One of the courses I teach this year is a course called Honors Calculus. It is a non-AP course and we made a decision about 6 years ago to make this a course in Differential Calculus. While the AP AB course completes a college semester in a high school year, this course completes an AP AB semester in a high school year. This allows us to remedy some bad habits, fill in some gaps in understanding or mechanics and, most importantly, really slow down and think about what we are exploring. I have an activity that I do on the first day of class where we explore motion. This year we went in the hallway and rolled a whiffle ball, a softball, and a lacrosse ball down the hall a fixed distance. We tried to roll each with approximately the same force and had a good conversation about what the data told us. We made some physics based observations that I did not plan for and we talked about what we knew and what we did not know about the rate at which the balls were rolling. My goal was to arrive at the conclusion that we could talk about average rates of change but not so much about the rate at a particular instant. The conversations went reasonably well, but we got distracted a bit by conversations about bounciness of balls and air resistance. In any event, I think I planted some decent ideas to consider as we embark on a conversation about  average rates of change of a function on an interval (our text calls this the AROC) and we are about to wrestle with the limitations of being able to know much about the instantaneous rate of change (the IROC)
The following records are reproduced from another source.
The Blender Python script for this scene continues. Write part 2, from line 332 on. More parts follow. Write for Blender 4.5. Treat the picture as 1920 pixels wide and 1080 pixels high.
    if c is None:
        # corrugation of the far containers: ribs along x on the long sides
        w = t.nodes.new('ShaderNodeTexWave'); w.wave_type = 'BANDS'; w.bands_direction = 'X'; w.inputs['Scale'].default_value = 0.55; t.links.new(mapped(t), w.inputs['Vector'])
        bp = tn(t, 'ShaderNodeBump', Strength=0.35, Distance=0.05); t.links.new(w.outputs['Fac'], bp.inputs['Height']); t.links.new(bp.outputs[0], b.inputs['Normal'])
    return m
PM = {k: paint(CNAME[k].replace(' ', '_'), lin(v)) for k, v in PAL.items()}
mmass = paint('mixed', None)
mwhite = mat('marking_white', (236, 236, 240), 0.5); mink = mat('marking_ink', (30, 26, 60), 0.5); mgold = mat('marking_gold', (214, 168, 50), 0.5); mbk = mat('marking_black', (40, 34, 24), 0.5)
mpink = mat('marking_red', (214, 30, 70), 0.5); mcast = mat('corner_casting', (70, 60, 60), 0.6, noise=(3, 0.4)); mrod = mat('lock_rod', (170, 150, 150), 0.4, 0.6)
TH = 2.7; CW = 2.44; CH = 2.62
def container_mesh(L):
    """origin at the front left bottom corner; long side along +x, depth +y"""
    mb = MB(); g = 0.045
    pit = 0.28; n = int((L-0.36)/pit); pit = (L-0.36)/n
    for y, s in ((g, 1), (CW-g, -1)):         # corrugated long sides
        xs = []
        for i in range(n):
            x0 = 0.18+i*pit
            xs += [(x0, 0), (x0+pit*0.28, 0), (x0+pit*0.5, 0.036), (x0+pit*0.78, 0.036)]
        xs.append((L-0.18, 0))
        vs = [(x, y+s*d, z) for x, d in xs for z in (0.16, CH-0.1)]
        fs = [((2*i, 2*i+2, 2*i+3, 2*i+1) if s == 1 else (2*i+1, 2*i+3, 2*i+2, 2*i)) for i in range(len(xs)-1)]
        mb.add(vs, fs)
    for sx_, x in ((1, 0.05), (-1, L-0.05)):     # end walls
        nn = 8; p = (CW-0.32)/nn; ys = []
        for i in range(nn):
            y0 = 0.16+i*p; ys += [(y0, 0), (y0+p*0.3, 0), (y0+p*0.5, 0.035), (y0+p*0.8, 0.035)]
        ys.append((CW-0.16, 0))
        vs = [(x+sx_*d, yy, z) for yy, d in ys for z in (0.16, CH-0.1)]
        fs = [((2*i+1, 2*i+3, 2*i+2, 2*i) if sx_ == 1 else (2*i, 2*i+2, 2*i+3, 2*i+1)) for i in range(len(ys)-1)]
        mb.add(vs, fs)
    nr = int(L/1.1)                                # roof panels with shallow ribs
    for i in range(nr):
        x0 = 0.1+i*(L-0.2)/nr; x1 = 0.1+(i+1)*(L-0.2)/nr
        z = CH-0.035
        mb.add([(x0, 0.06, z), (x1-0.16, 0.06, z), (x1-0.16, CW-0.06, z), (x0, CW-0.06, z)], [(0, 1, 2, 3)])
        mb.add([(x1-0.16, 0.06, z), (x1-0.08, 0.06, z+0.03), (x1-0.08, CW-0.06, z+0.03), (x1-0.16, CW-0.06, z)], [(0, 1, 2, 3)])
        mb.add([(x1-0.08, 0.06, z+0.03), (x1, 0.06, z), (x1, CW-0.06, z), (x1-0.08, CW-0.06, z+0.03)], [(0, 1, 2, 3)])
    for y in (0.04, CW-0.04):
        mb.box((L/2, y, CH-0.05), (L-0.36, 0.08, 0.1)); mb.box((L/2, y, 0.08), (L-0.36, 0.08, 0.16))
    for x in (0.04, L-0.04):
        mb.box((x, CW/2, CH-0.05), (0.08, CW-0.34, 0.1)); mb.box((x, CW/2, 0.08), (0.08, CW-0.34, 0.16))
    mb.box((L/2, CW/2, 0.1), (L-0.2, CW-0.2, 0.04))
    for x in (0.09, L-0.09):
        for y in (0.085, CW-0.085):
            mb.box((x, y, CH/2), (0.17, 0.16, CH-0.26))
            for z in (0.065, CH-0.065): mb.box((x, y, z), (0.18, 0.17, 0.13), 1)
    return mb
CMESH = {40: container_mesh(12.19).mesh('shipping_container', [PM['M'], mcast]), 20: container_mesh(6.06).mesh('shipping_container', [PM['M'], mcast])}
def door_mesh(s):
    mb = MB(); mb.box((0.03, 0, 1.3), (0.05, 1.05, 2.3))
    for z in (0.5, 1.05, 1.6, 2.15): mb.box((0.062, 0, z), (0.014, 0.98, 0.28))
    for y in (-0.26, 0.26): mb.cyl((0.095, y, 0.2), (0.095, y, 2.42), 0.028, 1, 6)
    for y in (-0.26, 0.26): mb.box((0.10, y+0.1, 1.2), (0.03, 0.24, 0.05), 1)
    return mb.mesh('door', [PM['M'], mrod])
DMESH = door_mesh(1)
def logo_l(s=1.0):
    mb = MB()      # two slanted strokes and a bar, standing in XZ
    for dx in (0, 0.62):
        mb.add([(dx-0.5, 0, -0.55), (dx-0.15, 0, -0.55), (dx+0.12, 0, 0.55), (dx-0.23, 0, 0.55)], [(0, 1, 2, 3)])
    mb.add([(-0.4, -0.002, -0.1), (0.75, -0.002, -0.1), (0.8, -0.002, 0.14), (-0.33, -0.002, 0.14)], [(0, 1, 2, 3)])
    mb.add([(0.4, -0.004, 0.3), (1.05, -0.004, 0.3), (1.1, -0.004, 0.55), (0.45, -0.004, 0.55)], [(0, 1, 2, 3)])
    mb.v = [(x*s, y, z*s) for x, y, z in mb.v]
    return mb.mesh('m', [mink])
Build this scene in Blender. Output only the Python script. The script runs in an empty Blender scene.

This summer I rented a car whose dashboard gave information that I knew would work well for this class. A picture below will prompt your teacher brain as well I think.

I took six such photos during the course of my trip. Tomorrow, I intend to give each of my groups of students (I have them in groups of three) three of the pictures. I’ll scramble them up a bit so different groups should have different subsets of the data. I intend to ask them some pretty simple questions that should generate some good conversations. I want to ask them the following questions:

  1. What was my average speed between any of the two pictures? (So each group should have three answers for this)
  2. Can you determine my maximum velocity in that time interval?
  3. I want to raise the average to 42 MPH. How far would I have to travel at 60 MPH for this to happen?

 

These are not terribly deep questions, but they feel rooted in an example of real world data (I was inspired by Denis Sheeran’s wonderful book Instant Relevance for this data driven experiment) I also think that this will continue to scratch at the itch that will make the breakthrough of being able to find the IROC feel more meaningful.

I have all the photos together in a WORD doc on my dropbox. You can find that file here. I would love to hear any clever ideas about how to play with these images/this data.

 

2 thoughts on “Exploring Rates of Change”

  1. Seems like there is an opportunity to ask some informal mvt based questions here, and push at these ideas:
    what can you deduce/not deduce from discrete data?
    The idea that you iroc is continuous. (What situation could produce a non continuous roc? Maybe students could chew on that for a bit)
    Even if you don’t go all those places this time, you should be able to return to this context to flesh out understanding throughout the year.

    Nice start!

    1. Leanne

      Thanks for dropping by and sharing some ideas. We have not named MVT yet, but we have already touched upon it. Once I reassured the students that all pictures were taken while the car was at rest, they realized that I must have exceeded the intervals AROC at some instant. A follow up post will highlight some of the good questions that came up.